Keith Hernandez > Don Mattingly

2009 December 29

This post brought to you by Jon Heyman’s Hall of Fame Ballot, provided by Twitter.

just mailed Hall of Fame ballot, beating deadline yet again. voted for alomar, dawson, larkin, parker, morris & mattingly

The first half of those are respectable, even if I would possibly only vote for one. But then it just gets worse as it goes along. Actually no, that’s unfair to Mattingly, as his peak was legitimately great. Jack Morris? His case boils down to, “Did you see Game 7 of the 1991 World Series?!?!”

But Joe Posnanski has been going on, and on, and on, about Bert Blyleven > Morris, so I figured I’d go with a New York flavored debate. Even if there technically isn’t any debate, considering Keith Hernandez isn’t on the ballot anymore. He almost didn’t make it past the first ballot! He only received 5.1% of the votes first time around — that’s 0.2% away from being totally snubbed.

I’m not even sure if I’m arguing here if Hernandez should be in the Hall of Fame or not. I’d probably put him in, but I think you can make the case for keeping him out. What I can’t see making a case for is Mattingly over Hernandez. Mattingly is all peak, and his peak isn’t even THAT amazing. It’s not like he was Albert Pujols for the 4 years he was truly great. Hernandez has a more steady and unconventional career, one with a barely discernible peak. In the end, Hernandez accumulated more total hitting value and is actually the better career hitter. But as a first baseman, I’m sure hitting a dozen home runs a year doesn’t exactly impress Hall of Fame voters.

If you want to go by OPS+, Hernandez has Mattingly beat 128 to 127. Mattingly’s top 3 seasons do beat Hernandez’s: 161, 156, 156 to 151, 147, 143. But OPS undervalues OBP. Let’s use wRC+, the new-fangled stat on Fangraphs that utilizes wOBA and park and league adjusts it.
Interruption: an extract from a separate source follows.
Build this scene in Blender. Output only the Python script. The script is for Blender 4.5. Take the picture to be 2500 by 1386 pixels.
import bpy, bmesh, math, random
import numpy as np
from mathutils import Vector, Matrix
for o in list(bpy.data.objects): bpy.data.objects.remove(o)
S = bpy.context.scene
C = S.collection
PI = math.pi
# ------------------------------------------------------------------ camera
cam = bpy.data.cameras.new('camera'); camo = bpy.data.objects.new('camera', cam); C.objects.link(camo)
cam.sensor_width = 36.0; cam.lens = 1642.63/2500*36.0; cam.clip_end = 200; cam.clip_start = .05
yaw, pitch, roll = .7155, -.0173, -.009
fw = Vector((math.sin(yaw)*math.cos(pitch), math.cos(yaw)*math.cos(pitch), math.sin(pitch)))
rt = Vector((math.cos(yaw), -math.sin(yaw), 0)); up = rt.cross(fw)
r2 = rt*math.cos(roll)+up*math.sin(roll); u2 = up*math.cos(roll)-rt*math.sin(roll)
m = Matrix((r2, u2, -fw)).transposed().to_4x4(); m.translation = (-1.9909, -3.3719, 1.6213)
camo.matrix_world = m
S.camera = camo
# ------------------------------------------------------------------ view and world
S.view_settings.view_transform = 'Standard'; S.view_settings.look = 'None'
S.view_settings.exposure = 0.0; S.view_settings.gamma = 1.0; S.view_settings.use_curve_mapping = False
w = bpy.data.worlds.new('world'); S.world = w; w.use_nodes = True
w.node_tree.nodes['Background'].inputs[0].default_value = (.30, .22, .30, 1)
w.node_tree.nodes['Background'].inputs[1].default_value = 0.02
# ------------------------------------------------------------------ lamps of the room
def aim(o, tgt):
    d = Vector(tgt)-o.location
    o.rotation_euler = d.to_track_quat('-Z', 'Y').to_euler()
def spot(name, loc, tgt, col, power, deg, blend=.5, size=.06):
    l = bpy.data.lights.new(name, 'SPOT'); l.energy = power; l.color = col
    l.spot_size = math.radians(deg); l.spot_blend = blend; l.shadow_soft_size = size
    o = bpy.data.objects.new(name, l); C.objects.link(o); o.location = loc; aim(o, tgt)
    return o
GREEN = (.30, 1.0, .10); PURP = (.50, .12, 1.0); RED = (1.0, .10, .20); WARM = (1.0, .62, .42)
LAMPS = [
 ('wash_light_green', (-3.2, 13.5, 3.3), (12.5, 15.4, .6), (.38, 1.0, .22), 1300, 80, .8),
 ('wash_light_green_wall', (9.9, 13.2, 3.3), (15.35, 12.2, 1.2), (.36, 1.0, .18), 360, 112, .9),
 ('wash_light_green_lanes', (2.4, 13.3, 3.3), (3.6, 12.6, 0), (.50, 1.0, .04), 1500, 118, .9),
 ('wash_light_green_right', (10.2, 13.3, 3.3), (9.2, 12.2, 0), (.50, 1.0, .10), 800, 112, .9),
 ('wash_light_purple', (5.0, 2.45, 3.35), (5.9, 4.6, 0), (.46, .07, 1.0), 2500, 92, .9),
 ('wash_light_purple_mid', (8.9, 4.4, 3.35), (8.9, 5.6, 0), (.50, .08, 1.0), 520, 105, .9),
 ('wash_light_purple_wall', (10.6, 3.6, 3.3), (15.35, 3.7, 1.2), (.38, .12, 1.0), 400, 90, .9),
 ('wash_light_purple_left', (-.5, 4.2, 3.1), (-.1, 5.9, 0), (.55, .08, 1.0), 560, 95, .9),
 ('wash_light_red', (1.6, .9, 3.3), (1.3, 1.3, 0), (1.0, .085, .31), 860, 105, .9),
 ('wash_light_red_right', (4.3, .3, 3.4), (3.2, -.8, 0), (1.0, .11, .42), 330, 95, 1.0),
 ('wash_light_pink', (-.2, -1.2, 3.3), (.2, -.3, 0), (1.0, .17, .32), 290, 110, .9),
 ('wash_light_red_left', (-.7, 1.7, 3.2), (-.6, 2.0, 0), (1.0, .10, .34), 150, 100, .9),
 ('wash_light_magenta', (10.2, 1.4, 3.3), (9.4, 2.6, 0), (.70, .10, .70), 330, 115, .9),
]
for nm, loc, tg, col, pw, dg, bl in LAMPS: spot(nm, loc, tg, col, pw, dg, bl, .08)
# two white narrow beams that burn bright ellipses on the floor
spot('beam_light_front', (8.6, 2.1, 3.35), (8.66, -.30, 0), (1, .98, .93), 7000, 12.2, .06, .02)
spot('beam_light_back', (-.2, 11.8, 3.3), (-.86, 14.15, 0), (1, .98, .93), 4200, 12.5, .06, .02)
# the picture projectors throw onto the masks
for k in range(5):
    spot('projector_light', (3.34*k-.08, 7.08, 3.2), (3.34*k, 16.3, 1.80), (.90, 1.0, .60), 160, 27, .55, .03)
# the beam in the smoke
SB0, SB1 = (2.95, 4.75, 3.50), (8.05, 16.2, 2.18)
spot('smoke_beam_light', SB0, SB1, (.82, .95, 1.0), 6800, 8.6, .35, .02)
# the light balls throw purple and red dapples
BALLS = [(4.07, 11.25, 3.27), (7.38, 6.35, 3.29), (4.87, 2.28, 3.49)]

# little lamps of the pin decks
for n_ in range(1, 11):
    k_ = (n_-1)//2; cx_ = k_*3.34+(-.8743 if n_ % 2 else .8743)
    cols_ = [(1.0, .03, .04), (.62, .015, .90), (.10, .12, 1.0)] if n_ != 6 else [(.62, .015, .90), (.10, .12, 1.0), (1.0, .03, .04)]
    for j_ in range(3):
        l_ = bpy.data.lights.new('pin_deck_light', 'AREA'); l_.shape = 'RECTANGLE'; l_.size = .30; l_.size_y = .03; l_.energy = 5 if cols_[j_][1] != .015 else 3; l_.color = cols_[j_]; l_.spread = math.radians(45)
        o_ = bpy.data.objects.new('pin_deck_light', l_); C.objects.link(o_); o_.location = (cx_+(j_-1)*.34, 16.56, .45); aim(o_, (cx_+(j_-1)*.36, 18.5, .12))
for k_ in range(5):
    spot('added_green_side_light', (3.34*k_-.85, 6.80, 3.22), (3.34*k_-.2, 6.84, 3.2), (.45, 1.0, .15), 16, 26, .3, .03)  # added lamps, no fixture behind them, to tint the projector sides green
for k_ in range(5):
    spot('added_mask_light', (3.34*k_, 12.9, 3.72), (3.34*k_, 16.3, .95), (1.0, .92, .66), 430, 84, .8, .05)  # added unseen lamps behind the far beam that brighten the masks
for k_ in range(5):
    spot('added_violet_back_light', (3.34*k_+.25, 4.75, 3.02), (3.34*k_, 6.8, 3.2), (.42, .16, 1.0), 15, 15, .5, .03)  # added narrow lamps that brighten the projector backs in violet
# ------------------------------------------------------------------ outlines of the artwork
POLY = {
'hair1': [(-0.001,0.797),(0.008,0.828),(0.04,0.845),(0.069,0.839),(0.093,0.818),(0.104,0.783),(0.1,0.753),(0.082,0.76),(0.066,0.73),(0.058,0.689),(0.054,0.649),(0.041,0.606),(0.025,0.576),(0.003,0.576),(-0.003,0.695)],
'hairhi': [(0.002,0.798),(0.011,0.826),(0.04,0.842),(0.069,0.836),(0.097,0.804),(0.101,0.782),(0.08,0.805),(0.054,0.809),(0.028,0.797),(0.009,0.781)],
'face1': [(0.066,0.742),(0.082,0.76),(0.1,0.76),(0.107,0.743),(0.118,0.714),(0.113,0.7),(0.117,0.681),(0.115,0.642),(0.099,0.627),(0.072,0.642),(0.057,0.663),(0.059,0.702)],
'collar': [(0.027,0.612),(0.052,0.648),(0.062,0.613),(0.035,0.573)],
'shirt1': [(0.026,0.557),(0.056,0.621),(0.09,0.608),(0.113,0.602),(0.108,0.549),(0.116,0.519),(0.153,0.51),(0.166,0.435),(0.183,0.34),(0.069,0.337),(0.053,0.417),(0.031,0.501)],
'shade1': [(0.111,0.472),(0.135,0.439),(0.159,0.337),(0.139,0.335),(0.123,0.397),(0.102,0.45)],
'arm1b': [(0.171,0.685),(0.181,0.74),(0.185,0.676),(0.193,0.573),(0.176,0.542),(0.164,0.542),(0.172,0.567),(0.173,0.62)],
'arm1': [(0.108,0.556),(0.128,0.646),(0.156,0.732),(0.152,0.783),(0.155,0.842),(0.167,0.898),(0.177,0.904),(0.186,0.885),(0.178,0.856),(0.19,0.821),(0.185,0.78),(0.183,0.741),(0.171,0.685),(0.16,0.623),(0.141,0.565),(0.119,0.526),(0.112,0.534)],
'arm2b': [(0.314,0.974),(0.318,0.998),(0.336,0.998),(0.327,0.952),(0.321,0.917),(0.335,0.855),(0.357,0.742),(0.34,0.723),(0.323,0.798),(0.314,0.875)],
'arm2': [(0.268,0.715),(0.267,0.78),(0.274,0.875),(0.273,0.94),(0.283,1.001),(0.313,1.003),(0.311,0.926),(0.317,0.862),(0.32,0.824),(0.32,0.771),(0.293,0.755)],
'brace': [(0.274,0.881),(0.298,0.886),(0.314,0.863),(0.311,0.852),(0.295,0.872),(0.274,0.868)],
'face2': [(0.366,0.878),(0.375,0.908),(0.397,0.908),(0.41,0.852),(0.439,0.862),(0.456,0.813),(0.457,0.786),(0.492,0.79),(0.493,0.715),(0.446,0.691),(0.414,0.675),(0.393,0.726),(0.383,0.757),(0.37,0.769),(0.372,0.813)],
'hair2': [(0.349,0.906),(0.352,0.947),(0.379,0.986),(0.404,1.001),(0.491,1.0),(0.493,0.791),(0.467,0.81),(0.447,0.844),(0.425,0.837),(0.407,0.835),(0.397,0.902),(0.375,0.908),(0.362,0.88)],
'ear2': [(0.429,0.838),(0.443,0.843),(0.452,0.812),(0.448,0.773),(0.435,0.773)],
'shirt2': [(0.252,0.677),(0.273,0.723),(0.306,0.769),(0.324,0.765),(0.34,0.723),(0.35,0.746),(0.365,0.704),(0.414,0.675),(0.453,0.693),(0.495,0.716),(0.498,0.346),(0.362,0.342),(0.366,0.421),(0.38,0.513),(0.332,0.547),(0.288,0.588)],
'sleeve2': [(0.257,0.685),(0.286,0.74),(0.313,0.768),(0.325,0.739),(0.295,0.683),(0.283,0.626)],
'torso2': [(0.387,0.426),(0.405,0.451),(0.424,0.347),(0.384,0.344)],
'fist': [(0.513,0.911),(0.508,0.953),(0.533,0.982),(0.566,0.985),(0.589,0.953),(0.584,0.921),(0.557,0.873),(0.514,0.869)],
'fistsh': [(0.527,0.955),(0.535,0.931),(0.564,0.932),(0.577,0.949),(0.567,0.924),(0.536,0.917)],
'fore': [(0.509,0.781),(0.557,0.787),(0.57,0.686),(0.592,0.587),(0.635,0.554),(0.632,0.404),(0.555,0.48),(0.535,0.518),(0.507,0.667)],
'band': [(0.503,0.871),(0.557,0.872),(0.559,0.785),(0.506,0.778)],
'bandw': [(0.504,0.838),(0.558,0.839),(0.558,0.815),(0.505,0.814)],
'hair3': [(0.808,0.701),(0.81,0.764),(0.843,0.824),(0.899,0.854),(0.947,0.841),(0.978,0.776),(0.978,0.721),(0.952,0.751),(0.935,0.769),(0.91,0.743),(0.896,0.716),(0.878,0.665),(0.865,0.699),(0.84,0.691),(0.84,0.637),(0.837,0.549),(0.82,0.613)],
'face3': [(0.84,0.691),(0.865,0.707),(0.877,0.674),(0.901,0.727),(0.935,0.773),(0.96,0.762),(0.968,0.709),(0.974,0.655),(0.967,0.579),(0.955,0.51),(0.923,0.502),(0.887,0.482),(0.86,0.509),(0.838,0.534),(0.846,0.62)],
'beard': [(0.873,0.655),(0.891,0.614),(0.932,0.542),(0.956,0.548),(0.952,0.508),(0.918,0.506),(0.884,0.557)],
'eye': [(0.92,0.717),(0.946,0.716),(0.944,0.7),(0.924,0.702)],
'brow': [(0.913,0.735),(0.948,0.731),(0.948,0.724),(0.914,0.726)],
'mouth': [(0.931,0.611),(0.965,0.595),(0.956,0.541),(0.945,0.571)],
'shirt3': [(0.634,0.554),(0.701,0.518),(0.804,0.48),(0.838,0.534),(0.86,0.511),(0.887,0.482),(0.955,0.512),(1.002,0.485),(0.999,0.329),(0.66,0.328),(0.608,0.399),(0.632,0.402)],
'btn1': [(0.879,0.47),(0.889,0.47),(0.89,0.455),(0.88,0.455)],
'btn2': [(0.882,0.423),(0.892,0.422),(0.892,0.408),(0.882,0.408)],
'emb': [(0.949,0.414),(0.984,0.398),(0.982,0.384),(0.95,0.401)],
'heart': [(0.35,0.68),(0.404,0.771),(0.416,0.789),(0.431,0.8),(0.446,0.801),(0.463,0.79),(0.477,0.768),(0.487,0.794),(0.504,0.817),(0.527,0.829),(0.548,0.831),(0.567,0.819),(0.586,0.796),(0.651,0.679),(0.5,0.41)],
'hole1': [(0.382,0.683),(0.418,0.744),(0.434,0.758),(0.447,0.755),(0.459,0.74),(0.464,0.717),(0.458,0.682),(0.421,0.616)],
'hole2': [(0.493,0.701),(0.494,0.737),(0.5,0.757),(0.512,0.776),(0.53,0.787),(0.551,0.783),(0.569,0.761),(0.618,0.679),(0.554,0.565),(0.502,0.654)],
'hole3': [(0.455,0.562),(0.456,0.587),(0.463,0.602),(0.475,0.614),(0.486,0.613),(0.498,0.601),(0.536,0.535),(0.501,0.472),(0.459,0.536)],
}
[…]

It’s superior to OPS+ for sure. Hernandez gets a boost here. Career 131 to 128, and his best seasons stack up better, too. But hey, this is all just stats! Hall of Fame voters won’t listen to that. When they look at Mattingly they see more home runs and a career average beginning with a 3. Game over.

What about fielding? I think anyone who saw them both play would say that Hernandez was the better fielder, but I guess I’ll have to pull out more stats here. Total Zone (there’s no UZR data that far back) has Hernandez blowing Mattingly out of the water. Hernandez contributes a win a year with a glove, while Mattingly is just above average. But you don’t need to look at the stats, everyone thought Hernandez was phenomenal — he has the most Gold Gloves of any 1st basemen (11). Admittedly, Mattingly is second with 9.

So we’ve established Hernandez was more valuable over his career both at the plate and in the field. The extent of the latter could be left for debate, I guess? It was never a debate for my dad, but he’s a Mets fan.

But let me do some typical sportswriter bullshit now. I already started it by talking about Gold Gloves, so I’m going to continue. Mattingly has more All-Star game appearances (6-5) and more Silver Sluggers (3-2). He also had 145 RBIs one season! Hernandez only broke the 100 RBI barrier once. But Hernandez was on not one, but TWO World Series Champions! Mattingly managed to play for the NEW YORK YANKEES for 14 seasons and he only reached the playoffs once. And once he retired and was replaced with a player with a functioning back, they won the World Series! If that’s not a loser, I don’t know who is. But apparently, a loser can still be a TRUE YANKEE.

In other bullshit arguments, Mattingly and Hernandez both have 1 MVP award, they both were in the top-5 in voting 3 times, in the top-10 4 times, and in the top-20 7 times. I think that qualifies as a wash.

I really think any sort of debate comes down to Mattingly’s peak versus Hernandez’s fielding. Mattingly’s peak just isn’t impressive enough or long enough to outweigh Hernandez’s ridiculous fielding. Total Zone gives Hernandez about 10 wins or 100 runs over Mattingly. Even if you want to cut that in half, that’s still 50 additional runs saved by Hernandez’s fielding. You could take those runs and spread them over his five 90-something-RBI seasons and he’d have six 100 RBI seasons instead. Perhaps that would impress the BBWAA more.

Notice how I haven’t mentioned WAR this entire post? Well, here we go. Straight from BaseballProjection.com.

Hernandez 61.0 WAR
Mattingly 39.8 WAR

And now here’s a handy graph. Really, I would have rather not done this (I’m lying), but I feel like people like pretty graphs!

Hernandez is so awesome, Seinfeld needed a two-part episode to contain him. I rest my case.

Oh, and vote Bert Blyleven and Tim Raines in, you fucking dolts.